What the task requires: Omit all pictures and give the records below again exactly as written.

Entries provided:
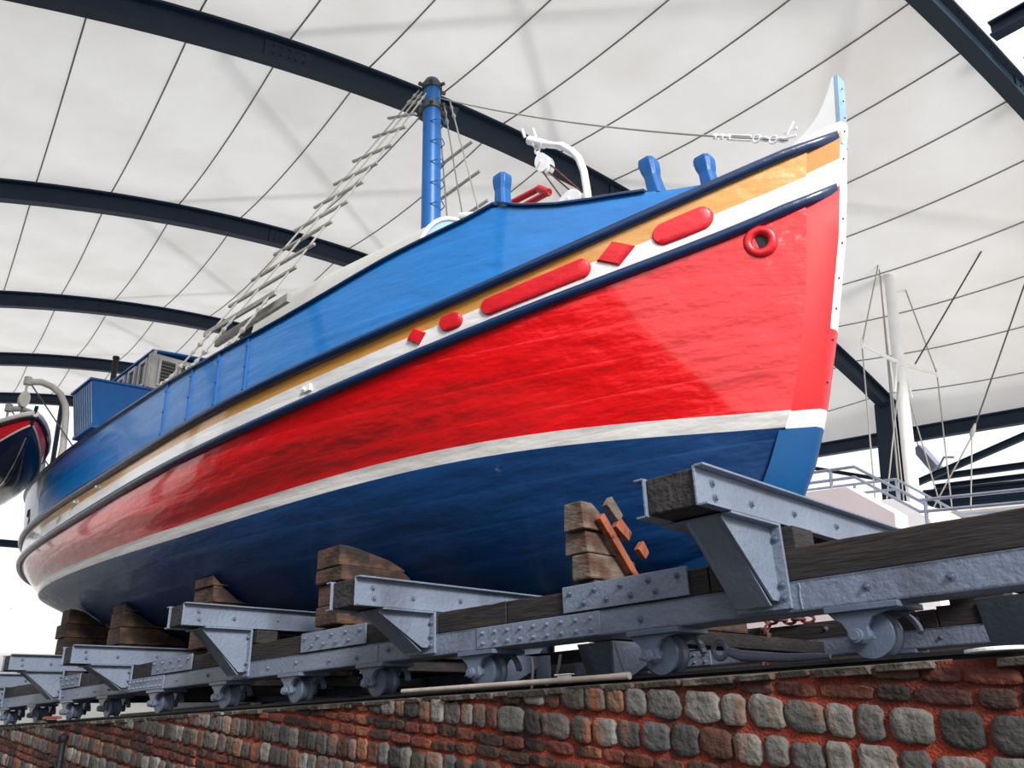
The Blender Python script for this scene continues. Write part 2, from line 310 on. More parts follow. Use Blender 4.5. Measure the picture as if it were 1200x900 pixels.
# slipway wall -----------------------------------------------------------------
XW0, XW1, YW, ZT = -6.2, .75, .965, .052
random.seed(11)
mb = MB(); nx, nz_ = 280, 12
vs = []; fs = []
for i in range(nx + 1):
    for j in range(nz_ + 1):
        x = lerp(XW0, XW1, i / nx); z = lerp(-1.05, ZT - .004, (j / nz_) ** .5); vs.append((x, YW + random.uniform(-.0008, .0012), z))
fs = [(i * (nz_ + 1) + j, (i + 1) * (nz_ + 1) + j, (i + 1) * (nz_ + 1) + j + 1, i * (nz_ + 1) + j + 1) for i in range(nx) for j in range(nz_)]
mb.add(vs, fs); mb.col = [(.3, .3, .3, 1)] * len(vs)
def stone(xa, xb, za, zb, y, brick, slope):
    cx, cz = (xa + xb) / 2, (za + zb) / 2; hx, hz = (xb - xa) / 2, (zb - za) / 2
    k = 16; pw = 7 if brick else 5.0; out_ = []
    ph = random.uniform(0, 6.3); j1 = random.uniform(.05, .14) * (0.5 if brick else 1); rings = []
    if brick:
        b = random.choice([(74, 42, 36), (98, 46, 36), (112, 54, 40), (44, 36, 33), (58, 40, 36), (84, 58, 46)])
    else:
        b = random.choice([(122, 120, 116), (104, 103, 100), (84, 84, 85), (138, 134, 128), (70, 69, 68), (122, 92, 72), (108, 107, 105), (96, 90, 84), (104, 66, 50)])
    fz = random.uniform(.62, .95); c = lin(tuple(min(255, v * fz) for v in b))
    dep = random.uniform(.0015, .0035) if brick else random.uniform(.003, .006)
    for ri, (sc_, d) in enumerate(((1.0, -.002), (.985, dep * .6), (.93, dep), (.6, dep * 1.05))):
        ring = []
        for i in range(k):
            a = 2 * math.pi * (i + .5) / k; ca, sa = math.cos(a), math.sin(a)
            r = (abs(ca) ** pw + abs(sa) ** pw) ** (-1 / pw) * (1 + j1 * math.sin(2 * a + ph) * .5 + j1 * .5 * math.sin(5 * a + ph * 2))
            px = cx + ca * r * hx * sc_; pz = cz + sa * r * hz * sc_ + (px - cx) * -slope
            ring.append((px, y - d + random.uniform(-.0010, .0010) * (ri > 0), min(pz, ZT - .007)))
        rings.append(ring)
    o = len(mb.v)
    for r in rings: mb.v += r
    mb.v.append((cx, y - dep * 1.12, min(cz, ZT - .007))); n_ = len(rings)
    for ri in range(n_ - 1):
        for i in range(k): mb.f.append((o + ri * k + i, o + ri * k + (i + 1) % k, o + (ri + 1) * k + (i + 1) % k, o + (ri + 1) * k + i)); mb.m.append(1)
    for i in range(k): mb.f.append((o + (n_ - 1) * k + i, o + (n_ - 1) * k + (i + 1) % k, o + n_ * k)); mb.m.append(1)
    mb.col += [c] * (n_ * k + 1)
SL = .105
def z_of(wc, x): return wc - SL * (x + .35)
courses = []; wz = .26; kinds = 'SSBB'; order = []
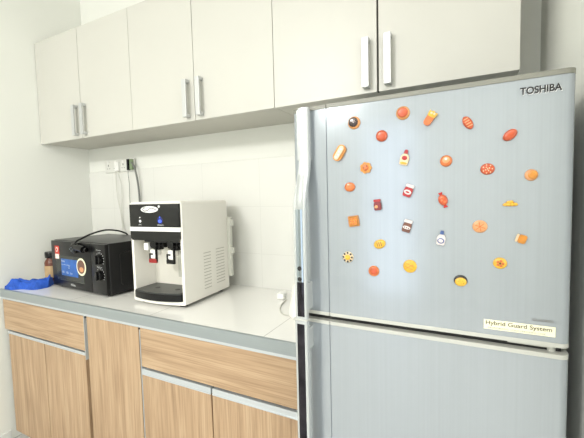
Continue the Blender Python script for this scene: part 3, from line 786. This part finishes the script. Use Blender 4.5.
obj('cable', tube(bmn(), [(.017, -.014, .045), (.036, -.024, .040), (.056, -.022, .005), (.066, -.012, -.09), (.067, -.006, -.2), (.067, -.006, -.4), (.067, -.006, -.69)], .0062, 10), M['conduit'], t, smooth=True)

# ------------------------------------------------------------------ charger and white container by the fridge
t = thing('usb_charger', 'small white plug with a thin looping lead on the counter near the fridge', 'charger', (1.655, -.15, 0))
bm = bmn(); box(bm, -.022, .018, -.018, .018, 0.001, .030, .006, 3); obj('plug_body', bm, M['white2'], t, smooth=True)
obj('lead', tube(bmn(), [(.014, -.006, .014), (.035, -.03, .006), (.045, -.09, .003), (.075, -.16, .003), (.115, -.205, .003), (.15, -.215, .004)], .0028, 8), M['whitecord'], t, smooth=True)
t = thing('plastic_container', 'white tapered plastic container tucked on the counter against the fridge side', 'container', (1.855, -.335, 0))
obj('body', lathe(bmn(), [(.066, .001), (.072, .008), (.071, .03), (.062, .09), (.050, .15), (.040, .175)], n=32), M['white'], t, smooth=True)
t.scale = (.82, .82, .82)
obj('lid', lathe(bmn(), [(.041, .175), (.041, .186), (.03, .196), (.01, .198)], n=32), M['white2'], t, smooth=True)

# ------------------------------------------------------------------ lights
def area(name, loc, size, sy, power, color, target=None, rot=None):
    l = bpy.data.lights.new(name, 'AREA'); l.shape = 'RECTANGLE'; l.size = size; l.size_y = sy; l.energy = power; l.color = color
    o = bpy.data.objects.new(name, l); col.objects.link(o); o.location = loc
    if target: o.rotation_euler = (Vector(target)-Vector(loc)).to_track_quat('-Z', 'Y').to_euler()
    return o
area('ceiling_lamp_and_fill', (.75, -3.9, ZC-.03), .6, .6, 108, (1, .98, .95), target=(1.4, -.4, .4))
area('ceiling_lamp_and_fill', (2.4, -3.1, ZC-.03), 2.6, 1.8, 50, (1, .99, .975), target=(2.4, -3.09, -1))  # oversized fill added to flatten the contrast, not a known fixture
area('daylight_and_fill', (XR-.06, -2.2, .45), 1.7, 1.4, 29, (.97, .99, 1.0), target=(0, -2.0, .45))  # added side fill that brightens the left wall; no real window here
area('daylight_and_fill', ((WX0+WX1)/2, YB-.15, (WZ0+WZ1)/2), WX1-WX0, WZ1-WZ0, 9, (.88, .95, 1.0), target=((WX0+WX1)/2, 0, (WZ0+WZ1)/2))
w = bpy.data.worlds.new('world'); bpy.context.scene.world = w; w.use_nodes = True
w.node_tree.nodes['Background'].inputs[0].default_value = (.85, .92, 1, 1); w.node_tree.nodes['Background'].inputs[1].default_value = 1.0

# ------------------------------------------------------------------ camera (fitted to the photograph)
cam = bpy.data.cameras.new('camera'); co = bpy.data.objects.new('camera', cam); col.objects.link(co)
yaw, pitch, roll = 0.4675412, -0.0632116, -0.0243946
F = Vector((-math.sin(yaw)*math.cos(pitch), math.cos(yaw)*math.cos(pitch), math.sin(pitch)))
Rt = Vector((math.cos(yaw), math.sin(yaw), 0)); U = Rt.cross(F)
R2 = math.cos(roll)*Rt+math.sin(roll)*U; U2 = -math.sin(roll)*Rt+math.cos(roll)*U
mt = Matrix((R2, U2, -F)).transposed().to_4x4(); mt.translation = Vector((2.468133, -1.632178, 0.499251))
co.matrix_world = mt
cam.sensor_width = 36; cam.lens = 348.796/584*36; cam.clip_start = .02
bpy.context.scene.camera = co

# lift everything so that the floor lies at z = 0
for o in list(bpy.context.scene.objects):
    if o.parent is None: o.location.z += H if o.name.split('.')[0] != 'refrigerator' else H
sc = bpy.context.scene
sc.view_settings.view_transform = 'Standard'; sc.view_settings.look = 'None'; sc.view_settings.exposure = 0.0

Response to this task:
The Blender Python script for this scene continues. Write part 2, from line 310 on. More parts follow. Use Blender 4.5. Measure the picture as if it were 1200x900 pixels.
# slipway wall -----------------------------------------------------------------
XW0, XW1, YW, ZT = -6.2, .75, .965, .052
random.seed(11)
mb = MB(); nx, nz_ = 280, 12
vs = []; fs = []
for i in range(nx + 1):
    for j in range(nz_ + 1):
        x = lerp(XW0, XW1, i / nx); z = lerp(-1.05, ZT - .004, (j / nz_) ** .5); vs.append((x, YW + random.uniform(-.0008, .0012), z))
fs = [(i * (nz_ + 1) + j, (i + 1) * (nz_ + 1) + j, (i + 1) * (nz_ + 1) + j + 1, i * (nz_ + 1) + j + 1) for i in range(nx) for j in range(nz_)]
mb.add(vs, fs); mb.col = [(.3, .3, .3, 1)] * len(vs)
def stone(xa, xb, za, zb, y, brick, slope):
    cx, cz = (xa + xb) / 2, (za + zb) / 2; hx, hz = (xb - xa) / 2, (zb - za) / 2
    k = 16; pw = 7 if brick else 5.0; out_ = []
    ph = random.uniform(0, 6.3); j1 = random.uniform(.05, .14) * (0.5 if brick else 1); rings = []
    if brick:
        b = random.choice([(74, 42, 36), (98, 46, 36), (112, 54, 40), (44, 36, 33), (58, 40, 36), (84, 58, 46)])
    else:
        b = random.choice([(122, 120, 116), (104, 103, 100), (84, 84, 85), (138, 134, 128), (70, 69, 68), (122, 92, 72), (108, 107, 105), (96, 90, 84), (104, 66, 50)])
    fz = random.uniform(.62, .95); c = lin(tuple(min(255, v * fz) for v in b))
    dep = random.uniform(.0015, .0035) if brick else random.uniform(.003, .006)
    for ri, (sc_, d) in enumerate(((1.0, -.002), (.985, dep * .6), (.93, dep), (.6, dep * 1.05))):
        ring = []
        for i in range(k):
            a = 2 * math.pi * (i + .5) / k; ca, sa = math.cos(a), math.sin(a)
            r = (abs(ca) ** pw + abs(sa) ** pw) ** (-1 / pw) * (1 + j1 * math.sin(2 * a + ph) * .5 + j1 * .5 * math.sin(5 * a + ph * 2))
            px = cx + ca * r * hx * sc_; pz = cz + sa * r * hz * sc_ + (px - cx) * -slope
            ring.append((px, y - d + random.uniform(-.0010, .0010) * (ri > 0), min(pz, ZT - .007)))
        rings.append(ring)
    o = len(mb.v)
    for r in rings: mb.v += r
    mb.v.append((cx, y - dep * 1.12, min(cz, ZT - .007))); n_ = len(rings)
    for ri in range(n_ - 1):
        for i in range(k): mb.f.append((o + ri * k + i, o + ri * k + (i + 1) % k, o + (ri + 1) * k + (i + 1) % k, o + (ri + 1) * k + i)); mb.m.append(1)
    for i in range(k): mb.f.append((o + (n_ - 1) * k + i, o + (n_ - 1) * k + (i + 1) % k, o + n_ * k)); mb.m.append(1)
    mb.col += [c] * (n_ * k + 1)
SL = .105
def z_of(wc, x): return wc - SL * (x + .35)
courses = []; wz = .26; kinds = 'SSBB'; order = []
Continue the Blender Python script for this scene: part 3, from line 786. This part finishes the script. Use Blender 4.5.
obj('cable', tube(bmn(), [(.017, -.014, .045), (.036, -.024, .040), (.056, -.022, .005), (.066, -.012, -.09), (.067, -.006, -.2), (.067, -.006, -.4), (.067, -.006, -.69)], .0062, 10), M['conduit'], t, smooth=True)

# ------------------------------------------------------------------ charger and white container by the fridge
t = thing('usb_charger', 'small white plug with a thin looping lead on the counter near the fridge', 'charger', (1.655, -.15, 0))
bm = bmn(); box(bm, -.022, .018, -.018, .018, 0.001, .030, .006, 3); obj('plug_body', bm, M['white2'], t, smooth=True)
obj('lead', tube(bmn(), [(.014, -.006, .014), (.035, -.03, .006), (.045, -.09, .003), (.075, -.16, .003), (.115, -.205, .003), (.15, -.215, .004)], .0028, 8), M['whitecord'], t, smooth=True)
t = thing('plastic_container', 'white tapered plastic container tucked on the counter against the fridge side', 'container', (1.855, -.335, 0))
obj('body', lathe(bmn(), [(.066, .001), (.072, .008), (.071, .03), (.062, .09), (.050, .15), (.040, .175)], n=32), M['white'], t, smooth=True)
t.scale = (.82, .82, .82)
obj('lid', lathe(bmn(), [(.041, .175), (.041, .186), (.03, .196), (.01, .198)], n=32), M['white2'], t, smooth=True)

# ------------------------------------------------------------------ lights
def area(name, loc, size, sy, power, color, target=None, rot=None):
    l = bpy.data.lights.new(name, 'AREA'); l.shape = 'RECTANGLE'; l.size = size; l.size_y = sy; l.energy = power; l.color = color
    o = bpy.data.objects.new(name, l); col.objects.link(o); o.location = loc
    if target: o.rotation_euler = (Vector(target)-Vector(loc)).to_track_quat('-Z', 'Y').to_euler()
    return o
area('ceiling_lamp_and_fill', (.75, -3.9, ZC-.03), .6, .6, 108, (1, .98, .95), target=(1.4, -.4, .4))
area('ceiling_lamp_and_fill', (2.4, -3.1, ZC-.03), 2.6, 1.8, 50, (1, .99, .975), target=(2.4, -3.09, -1))  # oversized fill added to flatten the contrast, not a known fixture
area('daylight_and_fill', (XR-.06, -2.2, .45), 1.7, 1.4, 29, (.97, .99, 1.0), target=(0, -2.0, .45))  # added side fill that brightens the left wall; no real window here
area('daylight_and_fill', ((WX0+WX1)/2, YB-.15, (WZ0+WZ1)/2), WX1-WX0, WZ1-WZ0, 9, (.88, .95, 1.0), target=((WX0+WX1)/2, 0, (WZ0+WZ1)/2))
w = bpy.data.worlds.new('world'); bpy.context.scene.world = w; w.use_nodes = True
w.node_tree.nodes['Background'].inputs[0].default_value = (.85, .92, 1, 1); w.node_tree.nodes['Background'].inputs[1].default_value = 1.0

# ------------------------------------------------------------------ camera (fitted to the photograph)
cam = bpy.data.cameras.new('camera'); co = bpy.data.objects.new('camera', cam); col.objects.link(co)
yaw, pitch, roll = 0.4675412, -0.0632116, -0.0243946
F = Vector((-math.sin(yaw)*math.cos(pitch), math.cos(yaw)*math.cos(pitch), math.sin(pitch)))
Rt = Vector((math.cos(yaw), math.sin(yaw), 0)); U = Rt.cross(F)
R2 = math.cos(roll)*Rt+math.sin(roll)*U; U2 = -math.sin(roll)*Rt+math.cos(roll)*U
mt = Matrix((R2, U2, -F)).transposed().to_4x4(); mt.translation = Vector((2.468133, -1.632178, 0.499251))
co.matrix_world = mt
cam.sensor_width = 36; cam.lens = 348.796/584*36; cam.clip_start = .02
bpy.context.scene.camera = co

# lift everything so that the floor lies at z = 0
for o in list(bpy.context.scene.objects):
    if o.parent is None: o.location.z += H if o.name.split('.')[0] != 'refrigerator' else H
sc = bpy.context.scene
sc.view_settings.view_transform = 'Standard'; sc.view_settings.look = 'None'; sc.view_settings.exposure = 0.0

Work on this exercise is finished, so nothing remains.